Is this Already Priced In?
The recent dollar move has been so stark and sudden that there are fears that the dollar trend may be due for a pullback. The greenback’s resurgence hasn't exactly gone unnoticed. Macro hedge funds posted some of their best gains of the year in September (HRFX Macro Index +1.54E%), as monetary policy divergence led to trends in FX (EURUSD -3.82%, JPYUSD -5.06%) and an uptick in fixed income volatility. The strong dollar theme has a large fan-base. Indeed, compared to recent history, the dollar long trade seems crowded, leading to unease on the potential for a pullback.
Perhaps some investors are uneasy because we simply haven't seen a multi-year secular strong dollar trend yet this century. The last period where the dollar moved persistently higher for an extended period of time was in the late 1990's. At that time, strong US growth led to hawkish Fed policy, leading to higher real rates for investors in the US relative to other markets. However, over the past ten years, investors have been mostly rewarded for shorting the dollar and buying emerging market currencies as well as other currencies in G20. Prior to 2013, even the Yen posted a steady multi-year climb against the dollar.
As one veteran trader recently put it to me, "Over the past ten years no one has really made money being long the dollar, but careers have been made being short." The same veteran trader pointed out that, yes, the trade looks crowded based on recent history, when any strength in the dollar has typically been fleeting.

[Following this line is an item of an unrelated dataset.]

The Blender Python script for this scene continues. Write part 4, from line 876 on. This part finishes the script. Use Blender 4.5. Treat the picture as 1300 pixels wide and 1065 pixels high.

However, if this is indeed the beginning of a multi-year dollar strengthening trend, then what looks to be over-positioning on a tactical trade, may be under-positioning for a long-term secular shift.
The dollar strength narrative has begun to move markets in the past few months. The economic underpinnings look as though they have the potential to create a multi-year secular trend. Much will depend on whether the economic trajectory of the world's major economies stays on the current track: with the US improving and the rest of the world stagnating or deteriorating.